AVAILABLE DATA:
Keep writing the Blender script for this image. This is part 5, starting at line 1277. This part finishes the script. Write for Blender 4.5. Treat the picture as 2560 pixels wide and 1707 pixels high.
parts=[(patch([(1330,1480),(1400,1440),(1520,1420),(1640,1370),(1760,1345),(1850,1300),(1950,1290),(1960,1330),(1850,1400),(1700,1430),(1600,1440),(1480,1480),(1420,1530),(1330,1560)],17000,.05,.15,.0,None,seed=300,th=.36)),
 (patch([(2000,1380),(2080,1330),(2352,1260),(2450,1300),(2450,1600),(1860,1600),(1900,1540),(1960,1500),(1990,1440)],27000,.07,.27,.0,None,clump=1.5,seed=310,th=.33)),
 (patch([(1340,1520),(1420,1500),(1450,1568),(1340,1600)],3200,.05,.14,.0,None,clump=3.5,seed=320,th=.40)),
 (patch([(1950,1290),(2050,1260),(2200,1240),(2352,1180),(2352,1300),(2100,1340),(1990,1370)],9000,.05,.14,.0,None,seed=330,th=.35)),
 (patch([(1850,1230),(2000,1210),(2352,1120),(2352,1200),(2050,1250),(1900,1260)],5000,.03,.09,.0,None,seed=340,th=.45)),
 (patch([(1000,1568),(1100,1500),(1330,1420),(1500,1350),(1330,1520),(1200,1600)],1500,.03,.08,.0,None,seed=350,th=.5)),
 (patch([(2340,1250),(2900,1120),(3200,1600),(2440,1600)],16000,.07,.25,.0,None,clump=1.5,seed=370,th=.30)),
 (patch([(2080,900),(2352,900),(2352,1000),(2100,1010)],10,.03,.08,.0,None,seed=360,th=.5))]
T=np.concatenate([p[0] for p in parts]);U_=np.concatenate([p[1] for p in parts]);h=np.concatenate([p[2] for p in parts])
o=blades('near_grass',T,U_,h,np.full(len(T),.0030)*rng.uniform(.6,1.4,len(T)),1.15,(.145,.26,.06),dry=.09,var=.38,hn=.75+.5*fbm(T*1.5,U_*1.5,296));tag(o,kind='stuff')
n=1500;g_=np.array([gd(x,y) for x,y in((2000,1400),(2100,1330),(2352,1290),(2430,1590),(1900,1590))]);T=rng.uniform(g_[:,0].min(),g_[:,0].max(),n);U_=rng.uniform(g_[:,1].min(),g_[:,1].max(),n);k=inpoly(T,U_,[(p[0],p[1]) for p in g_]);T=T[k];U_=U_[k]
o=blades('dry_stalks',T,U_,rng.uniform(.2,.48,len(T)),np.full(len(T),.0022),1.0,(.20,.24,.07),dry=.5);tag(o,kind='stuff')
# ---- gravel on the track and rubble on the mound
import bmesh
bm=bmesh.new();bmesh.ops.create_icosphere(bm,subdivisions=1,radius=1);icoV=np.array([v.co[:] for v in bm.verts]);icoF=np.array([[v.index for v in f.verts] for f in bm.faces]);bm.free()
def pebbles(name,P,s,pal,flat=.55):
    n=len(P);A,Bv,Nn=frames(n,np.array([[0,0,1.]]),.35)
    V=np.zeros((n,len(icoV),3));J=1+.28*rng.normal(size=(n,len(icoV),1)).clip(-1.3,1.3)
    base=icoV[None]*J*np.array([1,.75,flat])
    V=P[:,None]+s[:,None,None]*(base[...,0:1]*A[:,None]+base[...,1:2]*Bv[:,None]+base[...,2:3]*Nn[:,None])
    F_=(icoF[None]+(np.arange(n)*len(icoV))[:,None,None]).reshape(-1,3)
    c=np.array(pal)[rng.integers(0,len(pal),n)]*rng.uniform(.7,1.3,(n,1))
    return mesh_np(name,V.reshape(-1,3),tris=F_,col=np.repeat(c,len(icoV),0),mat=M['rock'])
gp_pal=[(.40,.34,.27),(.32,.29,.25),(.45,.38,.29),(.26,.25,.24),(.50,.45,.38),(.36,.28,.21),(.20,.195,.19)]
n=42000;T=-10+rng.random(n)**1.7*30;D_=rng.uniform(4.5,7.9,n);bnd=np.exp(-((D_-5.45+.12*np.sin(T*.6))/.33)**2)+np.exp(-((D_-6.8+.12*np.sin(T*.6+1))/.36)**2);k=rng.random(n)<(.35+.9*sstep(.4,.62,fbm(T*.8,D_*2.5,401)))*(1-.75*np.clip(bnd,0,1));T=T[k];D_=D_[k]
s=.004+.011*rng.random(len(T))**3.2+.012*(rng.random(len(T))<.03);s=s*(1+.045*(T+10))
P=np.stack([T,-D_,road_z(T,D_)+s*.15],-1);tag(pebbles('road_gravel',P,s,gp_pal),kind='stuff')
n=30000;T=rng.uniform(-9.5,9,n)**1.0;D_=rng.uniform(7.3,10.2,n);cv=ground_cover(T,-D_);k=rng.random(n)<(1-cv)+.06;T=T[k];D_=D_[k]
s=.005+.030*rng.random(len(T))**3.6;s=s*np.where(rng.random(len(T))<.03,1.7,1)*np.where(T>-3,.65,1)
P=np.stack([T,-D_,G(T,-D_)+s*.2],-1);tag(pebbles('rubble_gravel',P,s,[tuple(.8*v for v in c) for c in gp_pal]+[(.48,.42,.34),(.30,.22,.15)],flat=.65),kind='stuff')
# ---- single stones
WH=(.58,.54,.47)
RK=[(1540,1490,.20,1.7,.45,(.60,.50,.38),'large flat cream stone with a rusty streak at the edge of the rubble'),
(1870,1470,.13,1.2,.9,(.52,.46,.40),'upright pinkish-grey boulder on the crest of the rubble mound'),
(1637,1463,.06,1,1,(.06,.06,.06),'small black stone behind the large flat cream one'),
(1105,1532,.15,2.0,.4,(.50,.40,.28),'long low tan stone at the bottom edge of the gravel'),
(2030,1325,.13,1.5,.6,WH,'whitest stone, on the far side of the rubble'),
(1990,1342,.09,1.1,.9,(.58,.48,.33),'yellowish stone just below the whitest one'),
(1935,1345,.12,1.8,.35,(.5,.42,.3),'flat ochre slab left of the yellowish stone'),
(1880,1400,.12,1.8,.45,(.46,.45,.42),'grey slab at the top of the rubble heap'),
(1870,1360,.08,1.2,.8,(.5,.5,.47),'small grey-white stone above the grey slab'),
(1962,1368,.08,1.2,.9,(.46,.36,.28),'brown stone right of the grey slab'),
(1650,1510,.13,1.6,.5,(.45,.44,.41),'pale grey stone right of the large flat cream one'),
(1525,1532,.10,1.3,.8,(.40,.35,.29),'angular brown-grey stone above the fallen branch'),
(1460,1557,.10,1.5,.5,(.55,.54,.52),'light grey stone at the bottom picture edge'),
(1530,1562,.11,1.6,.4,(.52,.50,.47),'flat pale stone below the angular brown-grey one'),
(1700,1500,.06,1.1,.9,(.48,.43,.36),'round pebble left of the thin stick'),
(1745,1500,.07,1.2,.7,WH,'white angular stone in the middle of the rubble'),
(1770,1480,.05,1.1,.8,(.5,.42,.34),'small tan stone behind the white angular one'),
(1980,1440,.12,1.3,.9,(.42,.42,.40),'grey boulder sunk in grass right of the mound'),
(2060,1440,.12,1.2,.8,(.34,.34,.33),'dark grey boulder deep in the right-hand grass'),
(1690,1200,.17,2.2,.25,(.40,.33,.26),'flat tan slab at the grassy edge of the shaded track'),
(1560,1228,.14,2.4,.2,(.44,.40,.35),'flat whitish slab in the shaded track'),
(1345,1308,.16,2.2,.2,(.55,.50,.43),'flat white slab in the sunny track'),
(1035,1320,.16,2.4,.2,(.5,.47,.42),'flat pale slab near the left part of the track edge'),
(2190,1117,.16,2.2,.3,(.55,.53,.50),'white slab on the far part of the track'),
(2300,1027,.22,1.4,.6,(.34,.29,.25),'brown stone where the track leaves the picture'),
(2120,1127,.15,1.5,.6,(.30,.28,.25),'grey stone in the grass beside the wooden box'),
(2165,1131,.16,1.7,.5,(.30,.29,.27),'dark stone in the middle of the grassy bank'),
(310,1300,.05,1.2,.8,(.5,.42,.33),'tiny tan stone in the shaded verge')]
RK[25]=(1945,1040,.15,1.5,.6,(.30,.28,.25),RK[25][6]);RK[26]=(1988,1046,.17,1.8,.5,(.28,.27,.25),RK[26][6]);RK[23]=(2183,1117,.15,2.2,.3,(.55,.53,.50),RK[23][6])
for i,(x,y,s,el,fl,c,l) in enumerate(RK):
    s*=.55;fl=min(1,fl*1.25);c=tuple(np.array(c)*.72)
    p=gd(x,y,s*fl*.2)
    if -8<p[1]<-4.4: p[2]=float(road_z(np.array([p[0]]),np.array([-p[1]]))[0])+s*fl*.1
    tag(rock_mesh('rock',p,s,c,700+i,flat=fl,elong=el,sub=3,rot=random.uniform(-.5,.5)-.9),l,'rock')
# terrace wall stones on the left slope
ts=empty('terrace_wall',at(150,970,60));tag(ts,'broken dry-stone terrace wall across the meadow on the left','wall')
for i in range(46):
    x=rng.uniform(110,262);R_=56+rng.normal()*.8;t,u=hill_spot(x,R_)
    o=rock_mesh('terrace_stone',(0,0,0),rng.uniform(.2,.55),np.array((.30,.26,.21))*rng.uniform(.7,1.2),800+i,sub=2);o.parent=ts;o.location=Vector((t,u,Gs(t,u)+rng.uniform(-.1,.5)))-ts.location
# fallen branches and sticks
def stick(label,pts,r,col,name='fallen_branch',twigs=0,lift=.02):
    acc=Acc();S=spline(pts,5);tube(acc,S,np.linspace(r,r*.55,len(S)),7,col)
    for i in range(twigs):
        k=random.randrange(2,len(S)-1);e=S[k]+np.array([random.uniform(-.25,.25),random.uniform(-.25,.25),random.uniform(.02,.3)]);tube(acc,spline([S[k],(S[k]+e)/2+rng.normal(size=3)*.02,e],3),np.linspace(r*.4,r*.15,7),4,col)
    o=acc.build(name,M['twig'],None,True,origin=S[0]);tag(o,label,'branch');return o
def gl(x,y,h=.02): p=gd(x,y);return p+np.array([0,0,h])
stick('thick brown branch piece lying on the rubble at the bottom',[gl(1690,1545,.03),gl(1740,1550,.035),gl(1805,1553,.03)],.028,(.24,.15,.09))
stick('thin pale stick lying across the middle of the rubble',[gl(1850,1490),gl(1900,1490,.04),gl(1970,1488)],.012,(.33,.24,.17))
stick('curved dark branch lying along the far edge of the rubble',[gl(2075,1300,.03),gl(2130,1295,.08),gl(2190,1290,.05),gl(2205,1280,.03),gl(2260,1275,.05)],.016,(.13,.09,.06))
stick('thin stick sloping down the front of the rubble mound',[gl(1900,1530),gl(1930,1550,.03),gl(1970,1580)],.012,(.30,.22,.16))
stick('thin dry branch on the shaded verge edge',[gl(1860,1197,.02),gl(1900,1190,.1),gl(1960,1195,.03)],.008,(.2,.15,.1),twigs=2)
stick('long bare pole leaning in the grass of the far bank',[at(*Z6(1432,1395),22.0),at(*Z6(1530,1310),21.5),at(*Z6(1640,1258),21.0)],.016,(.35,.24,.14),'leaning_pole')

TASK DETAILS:
Go through the material and select each line with the string "picture" in it.

RESULT:
Keep writing the Blender script for this image. This is part 5, starting at line 1277. This part finishes the script. Write for Blender 4.5. Treat the picture as 2560 pixels wide and 1707 pixels high.
(1460,1557,.10,1.5,.5,(.55,.54,.52),'light grey stone at the bottom picture edge'),
(2300,1027,.22,1.4,.6,(.34,.29,.25),'brown stone where the track leaves the picture'),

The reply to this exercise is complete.